Other Santa Lucia Highlands producers worth seeking out include Mer Soleil, the Chardonnay estate of the Caymus producer Chuck Wagner. For bold Santa Lucia Pinots check out Morgan, Pisoni, and Roar. In the early eighties, no one believed that wines like these could come from a place best known for broccoli and lettuce, with the possible exception of the Talbott family.
Monte Bello is the California Cabernet I admire above all others.
—Jancis Robinson
I’ve been sitting here trying to figure out why it took me so long to get around to writing about Ridge, famous for its pioneering Zinfandels and for Monte Bello, widely acknowledged as one of the world’s greatest Cabernets. Honestly, I think it’s because ten or fifteen years ago my tastes ran a little more to flash and flesh. Like everyone else, I was impressed with the big ripe fruit bombs that literally exploded in your mouth—the super-concentrated cult wines that first appeared in the nineties, about the same time as Nirvana and Pearl Jam. The Ridge Zins of the nineties were more subtle than the new hypertrophied, high-octane versions, and the Monte Bello certainly wasn’t made for instant gratification, taking years and even decades to really reveal its genius.
If the story of Ridge is hardly a new one, it’s worth retelling every few years.

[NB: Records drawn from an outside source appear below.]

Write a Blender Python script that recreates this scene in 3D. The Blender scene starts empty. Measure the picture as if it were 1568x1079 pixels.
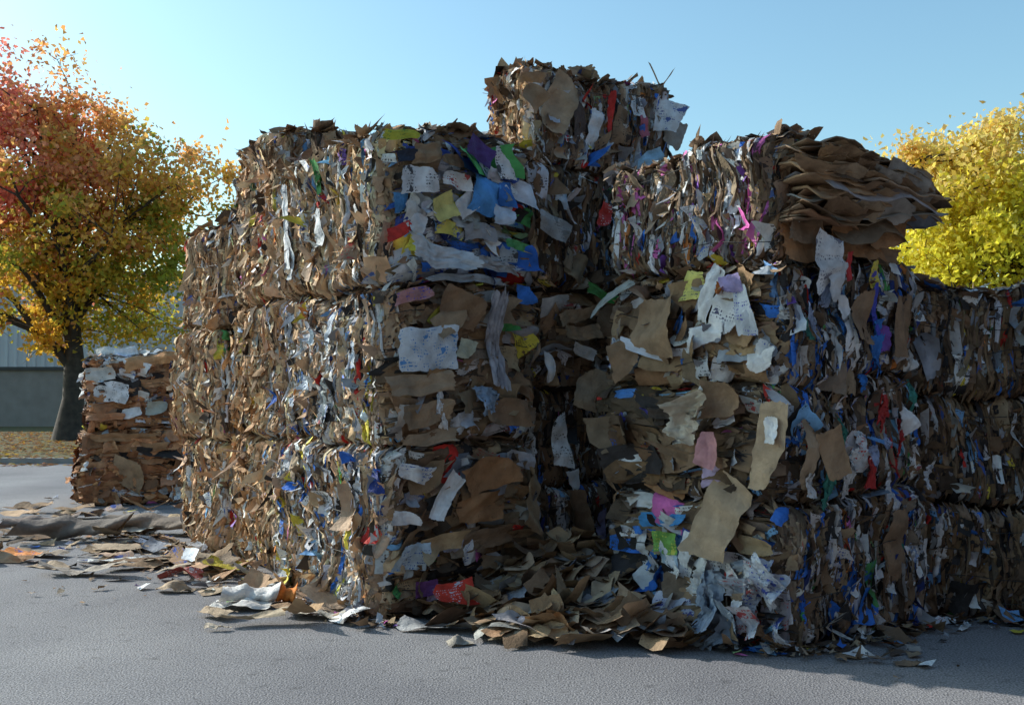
import bpy, math, numpy as np
from mathutils import Vector
R = np.random.default_rng(11)
sc = bpy.context.scene
sc.view_settings.view_transform='Standard'; sc.view_settings.look='None'; sc.view_settings.exposure=0
# ------------------------------------------------------------ light
toS = np.array([-0.91,0.415]); toS/=np.linalg.norm(toS)
EL=math.radians(28)
w=bpy.data.worlds.new("World"); sc.world=w; w.use_nodes=True
nt=w.node_tree; bg=nt.nodes['Background']
sky=nt.nodes.new('ShaderNodeTexSky'); sky.sky_type='NISHITA'; sky.sun_disc=False
sky.sun_elevation=EL; sky.sun_rotation=math.atan2(toS[0],toS[1])%(2*math.pi)
sky.air_density=1.3; sky.dust_density=1.5; sky.ozone_density=1.5
tn=nt.nodes.new('ShaderNodeVectorMath'); tn.operation='MULTIPLY'; tn.inputs[1].default_value=(1.08,1.38,1.40)
nt.links.new(sky.outputs[0],tn.inputs[0]); nt.links.new(tn.outputs[0],bg.inputs[0]); bg.inputs[1].default_value=0.15
ld=bpy.data.lights.new("sun","SUN"); ld.energy=5; ld.angle=math.radians(0.5); ld.color=(1,0.97,0.90)
lo=bpy.data.objects.new("sun",ld); sc.collection.objects.link(lo)
sd=Vector((toS[0]*math.cos(EL),toS[1]*math.cos(EL),math.sin(EL)))
lo.rotation_euler=(-sd).to_track_quat('-Z','Y').to_euler(); lo.location=(-20,10,20)
# ------------------------------------------------------------ camera
cd=bpy.data.cameras.new("camera"); co=bpy.data.objects.new("camera",cd); sc.collection.objects.link(co)
co.location=(0,0,1.6); co.rotation_euler=(math.radians(90+2.29),0,0); cd.lens=34.4; cd.clip_end=2000
sc.camera=co
# ------------------------------------------------------------ materials
def newmat(n):
    m=bpy.data.materials.new(n); m.use_nodes=True; t=m.node_tree; b=t.nodes['Principled BSDF']; return m,t,b
def N(t,k,**kw):
    n=t.nodes.new(k)
    for a,v in kw.items(): setattr(n,a,v)
    return n
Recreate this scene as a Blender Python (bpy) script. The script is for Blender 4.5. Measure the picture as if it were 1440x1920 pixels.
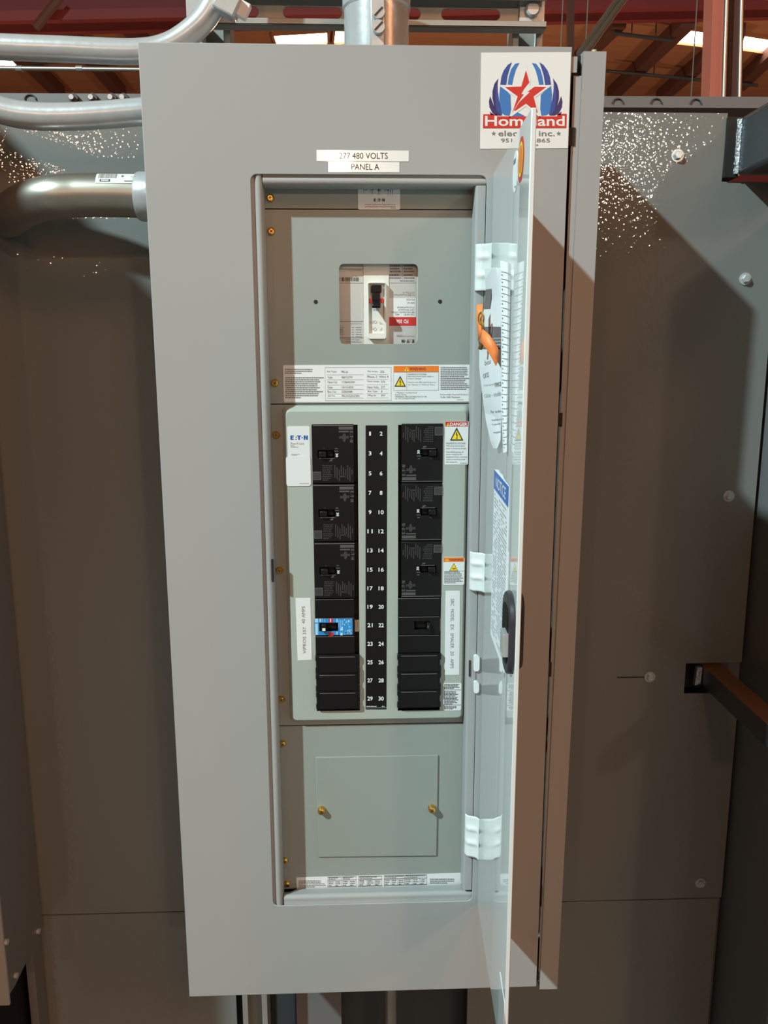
import bpy, bmesh, math, random
from mathutils import Vector, Euler, Matrix
from mathutils.geometry import tessellate_polygon

# ------------------------------------------------------------------ scene, camera, light
for o in list(bpy.data.objects):
    bpy.data.objects.remove(o, do_unlink=True)
SC = bpy.context.scene
COL = SC.collection
random.seed(7)
Z0 = 0.78                                   # height of the panel's bottom edge above the floor
CAM_LOC = Vector((0.2357, -1.01555, 0.88448 + Z0))
CAM_ROT = Euler((1.37705, 0.00201, -0.03651), 'XYZ')
FPX = 1560.0
cd = bpy.data.cameras.new('camera')
cam = bpy.data.objects.new('camera', cd)
COL.objects.link(cam)
cam.location = CAM_LOC
cam.rotation_euler = CAM_ROT
cd.sensor_width = 36.0
cd.lens = FPX / 1920 * 36.0
cd.clip_start = 0.02
cd.clip_end = 200
SC.camera = cam

SC.view_settings.view_transform = 'Standard'
SC.view_settings.look = 'None'
SC.view_settings.gamma = 1.0
SC.view_settings.exposure = 0.0
SC.view_settings.use_curve_mapping = False

wd = bpy.data.worlds.new('hall_air')
SC.world = wd
wd.use_nodes = True
wd.node_tree.nodes['Background'].inputs[0].default_value = (1.0, 0.58, 0.33, 1)
wd.node_tree.nodes['Background'].inputs[1].default_value = 0.075


def lamp(name, loc, target, size, power, color, shape='DISK'):
    l = bpy.data.lights.new(name, 'AREA')
    l.shape = shape
    l.size = size
    l.energy = power
    l.color = color
    o = bpy.data.objects.new(name, l)
    COL.objects.link(o)
    o.location = loc
    d = Vector(target) - Vector(loc)
    o.rotation_euler = d.to_track_quat('-Z', 'Y').to_euler()
    return o


# white high-bay lamp up to the left, in front of the panel: the hard shadows
lamp('high_bay_lamp', (-3.5, -3.05, 4.8 + Z0), (0.3, 0.1, 0.6 + Z0), 0.16, 570, (0.70, 0.93, 0.95))
# row of warm lamps far behind the photographer
for x, y, z, e, c in [(-5.0, -14.5, 4.98, 90, (1.0, 0.58, 0.34)), (-0.02, -14.5, 4.87, 105, (1.0, 0.58, 0.34)), (5.1, -14.5, 5.15, 130, (1.0, 0.82, 0.62))]:
    lamp('warm_bay_lamp', (x, y, z), (0.3, 0, 1.2), 0.5, e, c)
# large orange lights added high right behind the photographer as soft fill
for x, y, z in [(2.5, -6.5, 6.6), (6.5, -6.0, 6.6), (10.0, -8.5, 6.8)]:
    lamp('orange_fill_lamp', (x, y, z), (0.4, 0, 1.2), 1.8, 100, (1.0, 0.43, 0.19))
# unseen point lights added deeper in the hall to brighten the deck
for x, y in [(-5.0, 8.0), (1.5, 8.5), (7.0, 8.5)]:
    l = bpy.data.lights.new('deck_fill_lamp', 'POINT')
    l.energy = 180
    l.color = (1.0, 0.62, 0.36)
    l.shadow_soft_size = 0.3
    o = bpy.data.objects.new('deck_fill_lamp', l)
    COL.objects.link(o)
    o.location = (x, y, 2.6)

# ------------------------------------------------------------------ pixel <-> place helpers
RM = CAM_ROT.to_matrix()


def ray(u, v):
    return RM @ Vector(((u - 720) / FPX, -(v - 960) / FPX, -1.0))


def at(u, v, Y):
    d = ray(u, v)
    return CAM_LOC + d * ((Y - CAM_LOC.y) / d.y)


def atz(u, v, z):
    d = ray(u, v)
    return CAM_LOC + d * ((z - CAM_LOC.z) / d.z)


# ------------------------------------------------------------------ materials
MATS = {}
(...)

In 2006, at the thirtieth-anniversary restaging of the famous 1976 Judgment of Paris tasting at which California wines bested some of the top French growths, judges on two continents picked the 1971 Ridge Monte Bello as the top red. (In 1976 it had placed fifth.) In a competition for new vintages at the same event, the 2000 Monte Bello also placed first. Shortly thereafter, Paul Draper, Ridge’s longtime winemaker and presiding genius, quietly turned seventy and won the 2007 James Beard Foundation Award for wine making.
To find Ridge, you drive south from San Francisco toward San Jose and the congested sprawl of Silicon Valley, then turn right toward the ocean. Civilization has almost disappeared by the time you turn right on Monte Bello Road, a series of mad switchbacks that climb some two thousand feet in less than five miles. At this point you are a long way south of Napa and Sonoma. By the time you reach the lower vineyards of Monte Bello, you’re wondering what kind of madman, or visionary, thought of planting grapes way the hell up here over a hundred years ago. In fact, several did, though it was a San Francisco physician named Oseo Perrone who planted and named the Monte Bello vineyard in the eighteen eighties. It has to be one of the most dramatically scenic vineyards on the planet, spilling down a wooded limestone ridge at the very edge of the San Andreas Fault, high above the Pacific and the fog line.